On to period effects. Could some force be pushing voters of all ages away from the right? In the UK there has certainly been an event. Support for the Tories plummeted across all ages during Liz Truss’s brief tenure, and has only partially rebounded. But a population-wide effect cannot completely explain millennials’ liberal exceptionalism, nor why we see the same pattern in the US without the same shock.

So the most likely explanation is a cohort effect — that millennials have developed different values to previous generations, shaped by experiences unique to them, and they do not feel conservatives share these.

This is borne out by US survey data showing that, having reached political maturity in the aftermath of the global financial crisis, millennials are tacking much further to the left on economics than previous generations did, favouring greater redistribution from rich to poor.

Similar patterns are evident in Britain, where millennials are more economically leftwing than Gen-Xers and boomers were at the same age, and Brexit has alienated a higher share of former Tory backers among this generation than any other. Even before Truss, two-thirds of millennials who had backed the Conservatives before the EU referendum were no longer planning to vote for the party again, and one in four said they now strongly disliked the Tories.

The data is clear that millennials are not simply going to age into conservatism. To reverse a cohort effect, you have to do something for that cohort. Home ownership continues to prove more elusive for millennials than for earlier generations at the same age in both countries. With houses increasingly difficult to afford, a good place to start would be to help more millennials get on to the housing ladder. Serious proposals for reforming two of the world’s most expensive childcare systems would be another.

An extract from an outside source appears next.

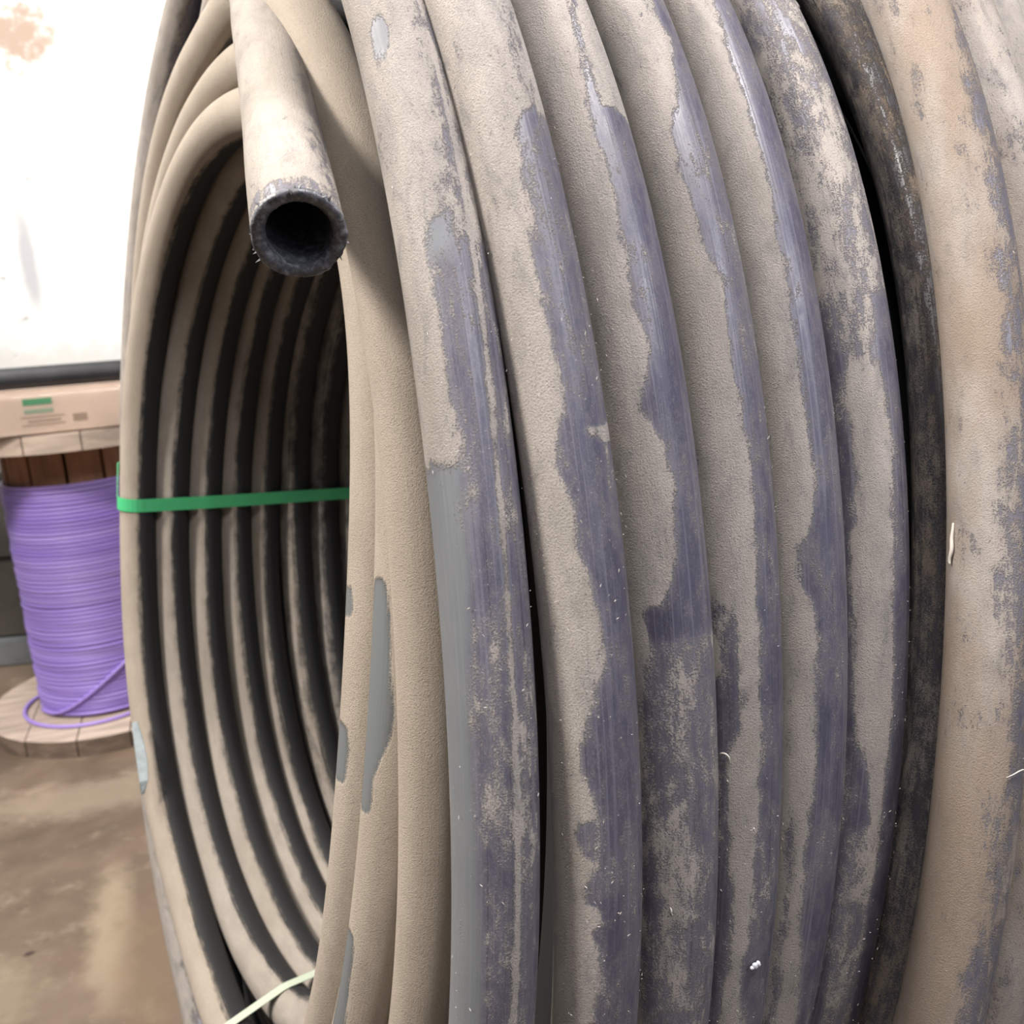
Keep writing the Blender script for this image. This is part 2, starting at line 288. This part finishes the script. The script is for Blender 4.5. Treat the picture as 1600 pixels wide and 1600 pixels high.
#END_TABLE
BARE['A'] += [([(131,R0_,R0_+7) for R0_ in (12,)] + [(140, 10, 17), (148, 4, 11), (156, -4, 3), (164, -8, -1), (172, -8, -1), (184, -11, -4)], .12, 4, 0)]
def turn(key, far, near, parent, nseg=240, m=20, bias=.12, brown=0., warm=0., black=0., label=None, wob=0.0012, fat=1.0):
    q = np.arange(nseg) / nseg * 2 * PI
    if nseg > 500:                                   # finer where the photo looks closely
        d = 1 + 2.2 * np.exp(-((q - 2.75) / .75) ** 2); cdf = np.concatenate([[0], np.cumsum(d)]); q = np.interp(np.arange(nseg) / nseg * cdf[-1], cdf, np.arange(nseg + 1) / nseg * 2 * PI)
    P, rad = hoop_pts(far, near, q)
    ph0 = rng.uniform(0, 6.28, 4)
    P = P + wob * (np.sin(3 * q + ph0[0]) + .5 * np.sin(7 * q + ph0[1]))[:, None] * rad + wob * .5 * np.sin(5 * q + ph0[2])[:, None] * cA
    V, Fc, T, X, Y = tube_arrays(P, RAD * fat, rad, m, True)
    me = fast_mesh('pipe_turn', V, Fc)
    phi = np.arange(m) / m * 2 * PI; u = np.concatenate([[0], np.cumsum(np.linalg.norm(np.diff(P, axis=0), axis=1))])
    tc = np.stack(np.broadcast_arrays(RAD * np.cos(phi)[None], RAD * np.sin(phi)[None], u[:, None]), -1)
    bare = np.full((nseg, m), bias); film = np.zeros((nseg, m))
    # angle around the pipe measured from outward (0) towards the far end of the coil (+)
    sgn = np.sign((Y * cA).sum(1))[:, None]
    pd = np.degrees((phi[None] + PI) % (2 * PI) - PI) * sgn
    qd = np.degrees(q)[:, None]
    for (poly, amt, soft, isfilm) in BARE.get(key, []):
        pq = np.array([r[0] for r in poly], float); lo = np.interp(qd, pq, [r[1] for r in poly]); hi = np.interp(qd, pq, [r[2] for r in poly])
        soft = soft * 2.0; a = sstep((pd - lo) / soft + .5) * sstep((hi - pd) / soft + .5) * sstep((qd - pq[0]) / 1.6 + .5) * sstep((pq[-1] - qd) / 1.6 + .5)
        if isfilm: film = np.maximum(film, a)
        bare = bare + (amt - bare) * a
    if key in ('N', 'P1', 'P2', 'P3', 'A'):               # far side: shade of faces turned from the mouth, painted as bare black
        p3 = pd % 360; a = sstep((p3 - 50) / 30 + .5) * sstep((194 - p3) / 70 + .5) * sstep((np.cos(np.radians(qd)) + .62) / .4)
        bare = bare + (.9 - bare) * a
    put_attr(me, 'tc', 'FLOAT_VECTOR', tc); put_attr(me, 'bare', 'FLOAT', bare); put_attr(me, 'film', 'FLOAT', film)
    o = link('pipe_turn', me, M['pipe'], parent); o.color = (warm, brown, black, 1)
    if label: o['label'] = label
    return o

coil = empty('pipe_coil', (0.05, 1.2, 0.0)); bpy.context.view_layer.update()
class Par: pass
tag(coil, 'big upright coil of dusty black plastic pipe filling the foreground', 'pipe coil')
def reparent(o): o.parent = coil; o.matrix_parent_inverse = coil.matrix_world.inverted(); return o
TURNS = []
def T_(key, far, near=None, **kw): TURNS.append((far, near or far)); return reparent(turn(key, far, near or far, None, **kw))

NEAR = {'A': (.6817, -.1192, .0068, -.0070), 'B': (.7093, -.0645, -.0005, -.0306), 'C': (.7124, -.0088, -.0028, -.0246), 'D': (.7143, .0464, .0013, -.0082),
        'E': (.7164, .1004, .0090, .0096), 'F': (.7250, .1542, .0175, .0261), 'G': (.745, .214, .03, .052), 'H': (.8002, .1695, .0503, .0576), 'I': (.806, .2215, .0503, .0576)}
FIN = dict(nseg=760, m=96)
T_('A', (.7031, -.0163, -.0071, .0157), NEAR['A'], fat=.955, label='front outer turn with a long scored line, rubbed to bare plastic', **FIN)
T_('B', (.705, .036, 0, 0), NEAR['B'], fat=.98, **FIN)
T_('C', (.707, .088, 0, 0), NEAR['C'], label='outer turn with a shiny bare streak near the top', **FIN)
T_('D', (.71, .140, 0, 0), NEAR['D'], **FIN)
T_('E', (.712, .192, 0, 0), NEAR['E'], **FIN)
T_('F', (.72, .244, 0, 0), NEAR['F'], **FIN)
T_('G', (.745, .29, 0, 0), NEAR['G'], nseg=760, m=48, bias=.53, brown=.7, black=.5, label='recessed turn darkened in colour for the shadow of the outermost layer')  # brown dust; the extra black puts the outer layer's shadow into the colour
T_('H', (.79, .25, .02, .02), NEAR['H'], brown=.7, bias=.16, label='raised outermost turn coated in brown dust', **FIN)
T_('I', (.80, .302, .02, .02), NEAR['I'], brown=.5, bias=.25, **FIN)
for i in range(3): T_('J', (.803, .354 + .052 * i, .03, .03), (.806, .2735 + .052 * i, .05, .055))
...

UK millennials and their “Gen Z” younger cousins will probably cast more votes than boomers in the next general election. After years of being considered an electoral afterthought, their vote will soon be pivotal."
 
They all vie for viewers and listeners to pay their wages. We who help pay their wages take a mild interest to see what they can come up next to keep us interested.
You're fooling yourself, old Spode.
The Guardian accepts donations and doesn't hide behind a paywall like the R-inger rags.
 
You're fooling yourself, old Spode.
The Guardian accepts donations and doesn't hide behind a paywall like the R-inger rags.
Don't understand given you mentioned gb news.
Thought Reuters laid out what news they all can broadcast.